I was delighted to champion the improvement works proposed for Longton station through the transforming cities fund, and it is time for those funded works to be delivered. Network Rail must start playing its full and properly co-ordinated part in the delivery, which it has not been doing up until recently. I hope that Great British Railways and the transport Bill will help to resolve how we can better deliver the transport improvements needed in cities such as Stoke-on-Trent. In particular, I hope that they will help to address organisations that can hinder progress, as Network Rail has done on the works that we have been doing across Stoke-on-Trent.

I also call on the Government to announce that our plans to reopen Meir station will proceed—I have been chairing the delivery board for that—and I ask them to continue to support us as we develop our plans for the reopening of the Stoke-Leek line. In building a better city, we are not only making it easier to get around, but reviving historic sites that give our city and our towns their unique character and appeal. I particularly welcome the Levelling-up and Regeneration Bill, which will help us to breathe new life into our towns and high streets.

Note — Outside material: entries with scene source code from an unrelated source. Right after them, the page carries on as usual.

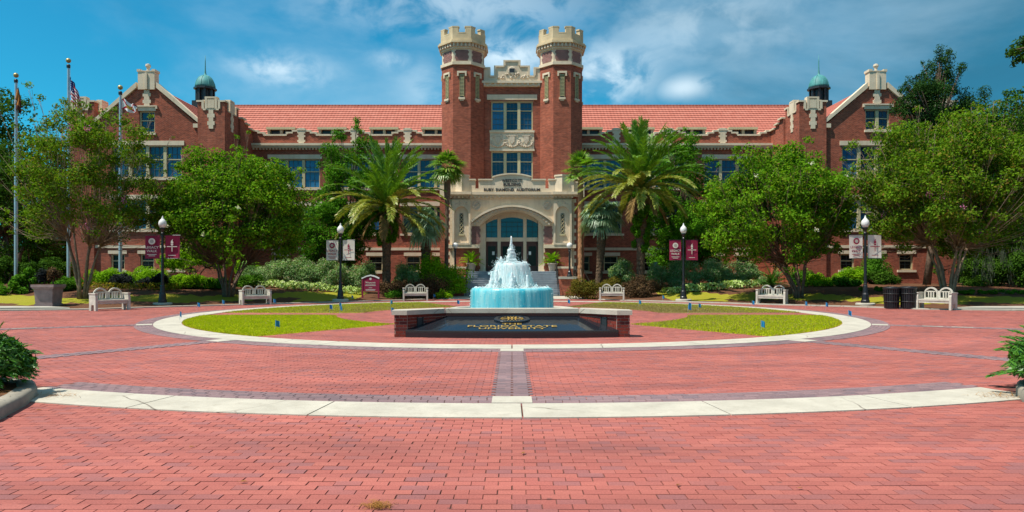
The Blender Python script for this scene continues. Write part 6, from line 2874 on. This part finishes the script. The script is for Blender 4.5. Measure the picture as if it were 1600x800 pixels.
def _bed(s, out):
    rng = np.random.default_rng(90 + s)
    # mounded soil
    m = MB()
    inner = [(x + .20, y - .06 if y > 9 else y) for x, y in out]
    n = len(inner)
    rings = 6
    c = (9.5, 6.5)
    for r in range(rings + 1):
        u = r / rings
        for x, y in inner + [(14, 3.5), (5.56, 3.5)]:
            m.v.append((s * (x + SH(s) + (c[0] - x) * u * .8), y + (c[1] - y) * u * .8, .13 + .16 * math.sin(u * PI / 2) + (rng.normal(0, .012) if 0 < r else 0)))
    k = n + 2
    for r in range(rings):
        for i in range(k):
            m.f.append((r * k + i, r * k + (i + 1) % k, (r + 1) * k + (i + 1) % k, (r + 1) * k + i))
            m.mi.append(0)
    m.f.append(tuple(rings * k + i for i in range(k)))
    m.mi.append(0)
    o = m.build('planting_bed', 'mulch', None, True)
    struct(o)
    # rounded kerb
    kb = MB()
    pts = [Vector((5.36, 3.5))] + [Vector(p) for p in out]
    prof = [(0, -.02), (0, .12), (.03, .15), (.19, .16), (.22, .13), (.22, -.02)]
    idx = []
    for i, p in enumerate(pts):
        dd = (pts[min(i + 1, len(pts) - 1)] - pts[max(i - 1, 0)]).normalized()
        nn = Vector((dd.y, -dd.x))
        row = []
        for w, z in prof:
            q = p + nn * w
            row.append(len(kb.v))
            kb.v.append((s * (q.x + SH(s)), q.y, z))
        idx.append(row)
    for a, b in zip(idx, idx[1:]):
        for q in range(len(prof) - 1):
            kb.f.append((a[q], b[q], b[q + 1], a[q + 1]))
            kb.mi.append(0)
    kb.build('bed_kerb', 'bed_kerb', o, True)
    # pine straw lying over the soil and spilling past the kerb
    P = []
    for _ in range(2600):
        x, y = rng.uniform(5.5, 9.0), rng.uniform(5.4, 9.6)
        e = np.interp(y, [5.3, 6.6, 7.35, 8.2, 8.85, 9.3, 9.55], [5.36, 5.38, 5.55, 5.85, 6.15, 6.5, 7.1])
        if x < e + .05 + abs(rng.normal(0, .10)):
            continue
        P.append((s * (x + SH(s)), y, .15 + .10 * min(1, (x - e) / 1.2) + rng.uniform(0, .04)))
    for _ in range(160):
        P.append((s * (6.05 + SH(s) + rng.normal(0, .22)), 8.95 + rng.normal(0, .10) - .1, .02 + rng.uniform(0, .015)))
    P = np.array(P)
    n_ = len(P)
    th = rng.uniform(0, 2 * PI, n_)
    t = np.stack([np.cos(th), np.sin(th), rng.normal(0, .18, n_)], -1)
    b = np.stack([-np.sin(th), np.cos(th), np.zeros(n_)], -1)
    V = np.empty((n_, 4, 3))
    V[:, 0], V[:, 1], V[:, 2], V[:, 3] = P - t * .07, P + b * .003, P + t * .07, P - b * .003
    tag(link('pine_straw', quads('pine_straw', V, 'straw'), o), kind='stuff')
    return o


corner_bed(-1)
corner_bed(1)
for k, (x, y, sc, lab) in enumerate(((-6.74, 8.72, .90, 'feathery cycad at the left edge, nearest the white band'), (-7.65, 9.25, .92, 'feathery cycad at the left edge, behind the nearest one'),
                                     (6.98, 8.60, .98, 'feathery cycad at the right edge, nearest the white band'), (7.5, 9.25, 1.08, 'feathery cycad at the right edge, taller one behind'))):
    C_ = rosette('cycad', lab, 'cycad', x, y, .22, CF, 84, 80 + k, 'cycads in the front corner beds', sc * .88, .14, .92)
    rg_ = np.random.default_rng(180 + k)
    bl_ = []
    for _ in range(34):
        u_ = unit(rg_.normal(size=3))
        bl_.append((u_[0] * .44 * sc, u_[1] * .44 * sc, .16 + abs(u_[2]) * .34 * sc, .17, .17, .16))
    V_, _p = cloud(rg_, bl_, 9500, .12, .026, .2, .5, .5)
    link('leaf_mass', quads('leaf_mass', V_, 'cycad'), C_)


# ------------------------------------------------------------------ shrubs
def shrub(name, label, px0, px1, top, d, mat, n, L, W, seed, cat='shrub', group=None, dep=.8, nb=16, base=0.0, up=.5, shell=.4, spiky=0.0):
    rng = np.random.default_rng(seed)
    k = d / 1067
    x = ((px0 + px1) / 2 - 800) * k
    z = GH(x, d)
    hw = (px1 - px0) / 2 * k
    h = max(.25, EYE + (427 - top) * k - z)
    S = thing(name, label, cat, (x, d, z), 0, group)
    blobs = []
    for _ in range(nb):
        u = unit(rng.normal(size=3))
        u[2] = abs(u[2])
        q = rng.uniform(.55, 1.0)
        r = min(hw, h) * rng.uniform(.28, .44)
        blobs.append((u[0] * (hw - r * .5) * q * 1.15, u[1] * dep * q, base + u[2] ** .7 * (h - r * .9) * q * 1.05 + r * .3, r * 1.15, r, r))
    V, P = cloud(rng, blobs, n, L, W, up, shell)
    V[:, :, 2] = np.maximum(V[:, :, 2], .01)
    link('foliage', quads('foliage', V, mat), S)
    m = MB()
    for b in blobs[:9]:
        m.tube([(b[0] * .15, b[1] * .15, -.05), (b[0] * .6, b[1] * .6, b[2] * .55), b[:3]], [.028, .02, .008], 5)
    m.build('stem', 'bark', S)
    return S


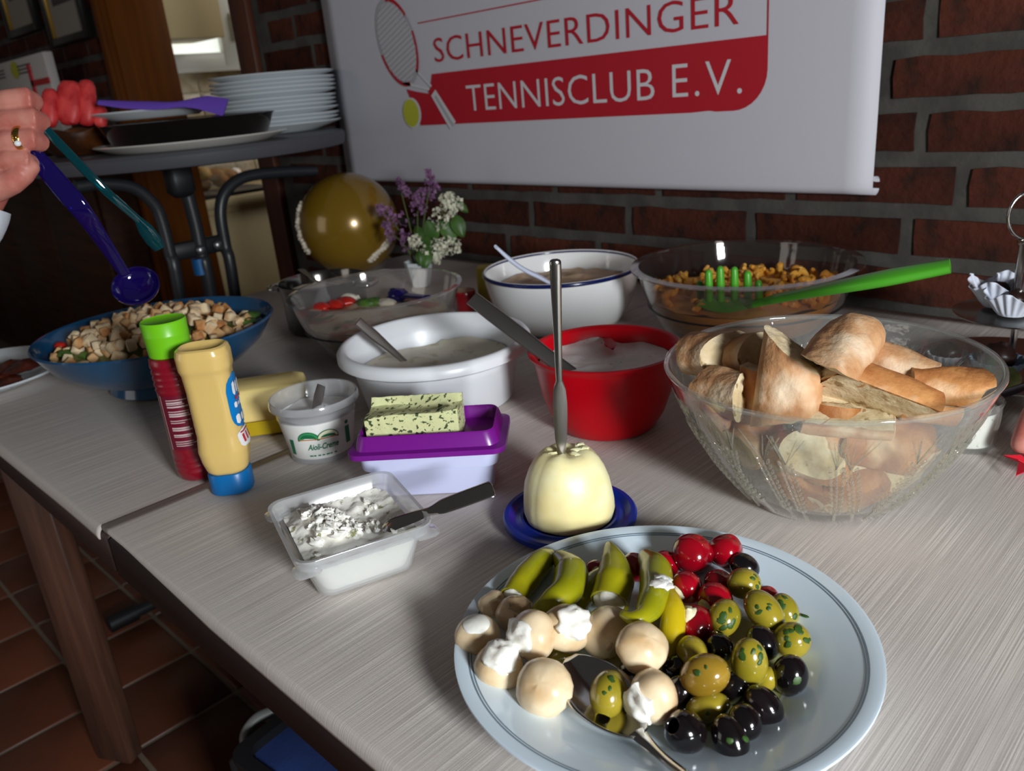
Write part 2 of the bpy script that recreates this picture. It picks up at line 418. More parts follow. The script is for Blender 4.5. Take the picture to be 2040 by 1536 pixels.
# small tiles of the splashback behind the worktop
mat('splash_tile', (226, 214, 190), .35, col2=(206, 190, 160), scale=22, rnd=.12)
g = G(); g.box((0, -.046, -.046), (.006, .046, .046), .002); sm_ = g.mesh('tile'); sm_.materials.append(MATS['splash_tile'])
wl_ = bpy.data.objects['wall_left']
for i in range(10):
    for j in range(5):
        link('tile', sm_, None, wl_, (KX, 1.42+i*.098, .83+j*.098))
win = struct(thing('window_1', None, None, (KX, (wy0+wy1)/2, wz0)))
g = G(); t = .05
g.box((KX-.04, wy0, wz0), (KX+.012, wy0+t, wz1), .004); g.box((KX-.04, wy1-.11, wz0), (KX+.012, wy1, wz1), .004); g.box((KX-.04, wy0+t, wz0), (KX+.012, wy1-.11, wz0+.06), .004); g.box((KX-.04, wy0+t, wz1-t), (KX+.012, wy1-.11, wz1), .004)
g.part('window_frame', MATS['window_white'], win)
g = G(); g.box((KX+.0, wy0-.04, wz0-.02), (KX+.08, wy1+.04, wz0)); g.part('window_sill', MATS['window_white'], win, smooth=False)
g = G(); g.box((KX-.03, wy0+t, wz0+.06), (KX-.024, wy1-.11, wz1-t)); g.part('window_pane', MATS['sky_light'], win, smooth=False)
g = G(); g.box((KX+.012, wy1-.055, wz0+.2), (KX+.03, wy1-.03, wz0+.22), .003); g.box((KX+.03, wy1-.055, wz0+.11), (KX+.04, wy1-.03, wz0+.21), .003); g.part('window_handle', MATS['window_white'], win)
g = G(); g.box((KX+.005, wy1-.0, wz0-.02), (KX+.03, wy1+.09, wz1), .004); struct(link('trim_3', g.mesh('trim_3'), MATS['window_white']))
# worktop, base cabinets, wall cabinet
t_ = thing('kitchen_base_cabinet', 'cream kitchen base cabinet seen through the doorway under the worktop', 'cabinet', (-3.35, 1.9, 0))
g = G(); g.box((-3.63, 1.38, .08), (-3.115, 2.6, .735)); g.part('body', MATS['cream_paint'], t_, smooth=False)
g = G(); g.box((-3.115, 1.385, .085), (-3.1, 1.90, .715), .004); g.part('door', MATS['cream_paint'], t_)
g = G(); g.box((-3.115, 1.905, .085), (-3.1, 2.40, .715), .004); g.part('door', MATS['cream_paint'], t_)
g = G(); g.box((-3.63, 1.36, .738), (-3.07, 2.62, .775), .005); g.solo('kitchen_worktop', MATS['cream_paint'], 'pale cream kitchen worktop seen through the doorway', 'worktop', (-3.35, 1.9, .738))
t_ = thing('kitchen_wall_cabinet', 'beige kitchen wall cabinet hanging in front of the small window', 'cabinet', (-3.5, 1.5, 1.37))
g = G(); g.box((KX+.004, 1.36, 1.375), (-3.365, 1.775, 2.1)); g.part('body', MATS['cream_paint'], t_, smooth=False)
g = G(); g.box((-3.363, 1.365, 1.372), (-3.35, 1.778, 2.1), .004); g.part('door', MATS['cream_paint'], t_)
# bag of rolls on a dark tray
mat('tray_blue', (36, 40, 66), .3); mat('roll_crust', (206, 142, 62), .6, col2=(226, 190, 120), scale=30, bump=.3)
glass('film', (250, 248, 240), .12, haze=.18, boost=1.3)
p0 = at(445, 386, x=-3.22); ty = p0.y
g = G(); g.loft([(.777, .10, .15, .03), (.779, .11, .16, .035), (.789, .125, .175, .04), (.789, .121, .171, .04), (.783, .108, .158, .035)], c=(-3.22, ty)); g.solo('serving_tray', MATS['tray_blue'], 'dark blue tray on the kitchen worktop beyond the doorway', 'tray', (-3.22, ty, .777))
t_ = thing('bread_bag', 'clear bag of golden rolls on the dark blue kitchen tray', 'bag', (-3.22, ty, .788))
rr = random.Random(2)
for k in range(7):
    g = G(); c = (-3.22+rr.uniform(-.05, .05), ty-.09+.028*k, .815+rr.uniform(0, .055)); g.blob(c, (.04, .035, .028), 12, 8, .1, 3, k); g.part('roll', MATS['roll_crust'], t_)
g = G(); g.blob((-3.22, ty, .853), (.09, .13, .060), 24, 14, .25, 2.5, 3); g.part('film_bag', MATS['film'], t_)
# banner -------------------------------------------------------------
mat('banner_cloth', (196, 194, 202), .55, bump=.02, bscale=8); mat('banner_red', (176, 14, 36), .5); mat('print_white', (206, 204, 208), .5)
mat('print_silver', (168, 166, 172), .5); mat('print_yellow', (186, 188, 50), .5)
BY = 1.150
bx0, bx1, bz0, bz1 = -1.700, -.452, .912, 1.80
ban = thing('club_banner', 'white hanging tennis club banner with red and white print on the brick wall', 'banner', ((bx0+bx1)/2, BY, bz1))
prof = [(BY, bz1), (BY, bz1-.2), (BY, 1.2), (BY, 1.0), (BY-.0005, .95)]
for k in range(0, 20):
    a = -PI/2+ (-1)*0 ; th = PI + k/19*1.65*PI
    prof.append((BY+.011+.0115*math.cos(th), bz0+.0115+.0115*math.sin(th)))
v = []; f = []; NX = 30
for (y, z) in prof:
    for i in range(NX+1):
        x = lerp(bx0, bx1, i/NX); v.append((x, y+.003*math.sin(x*5+z*2)*min(1, max(0, (1.25-z)/.3))*.6, z))
for j in range(len(prof)-1):
    for i in range(NX): f.append((j*(NX+1)+i, (j+1)*(NX+1)+i, (j+1)*(NX+1)+i+1, j*(NX+1)+i+1))
g = G(); g.add(v, f); o = g.part('cloth', MATS['banner_cloth'], ban, ang=80)
md = o.modifiers.new('thick', 'SOLIDIFY'); md.thickness = .0012; md.offset = 1
def bpt(px, py, k=1): p = at(px, py, y=BY); return V(p.x, BY-.0020-.0003*k, p.z)
def bface(pts, m, name, k=1):
    g = G(); P = [V(p[0], BY-.0022-.0003*k, p[1]) for p in pts]; n = len(P)
    g.add(P, [tuple(range(n))]); return g.part(name, MATS[m], ban, smooth=False)
zt, zb = 1.129, 1.031; xl, xr = -1.348, -.611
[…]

The heritage action zones that we have won for Longton and for Stoke town, which is in the constituency of my hon. Friend the Member for Stoke-on-Trent Central (Jo Gideon), and the levelling-up fund pledges for major regeneration sites, including the derelict Tams Crown Works in Longton, are all key to levelling up our communities and breathing new life into our town centres. Our city is becoming the place to invest for digital and creative sectors such as the gaming industry, right at the heart of the UK and spurred on by the massive investment in fibre gigabit connectivity. I was pleased last Friday to visit a site where Openreach is installing such connectivity in Fenton.

That is alongside improving education to ensure that everyone locally has the ability to access better skills and better-paid employment. The major announcement that Stoke-on-Trent will benefit from the family hubs programme and as a prioritised education investment area will ensure that every young person gets the best possible start in life, particularly in the early years.

We need to focus on the gaps in engineering and creative skills for the high paid, high-value jobs that we want to attract locally, to fill the gaps that employers regularly speak to me about. I particularly welcome the Government’s lifetime skills guarantee, which offers free training for adults to upskill. That will be significant in places such as Stoke-on-Trent, given the number of adults there without higher level qualifications. The Schools Bill and the higher education Bill can get us on the right track to ensure that young people and everyone in our city achieve their full potential.

I hope to see some more support for the ceramics industry. There are real concerns about the current cost of energy for high energy use manufacturers, particularly the local world-leading ceramics industry. I know that the Prime Minister is listening, and he did so carefully on his visit last week to Churchill China, in the constituency of my hon. Friend the Member for Stoke-on-Trent North (Jonathan Gullis). I hope that we will not allow other countries to steal a march on the fantastic British ceramics industry. Increased energy costs remain a significant concern for much of the sector, and we must see more support, especially for the SMEs that did not qualify for much of what has been announced thus far.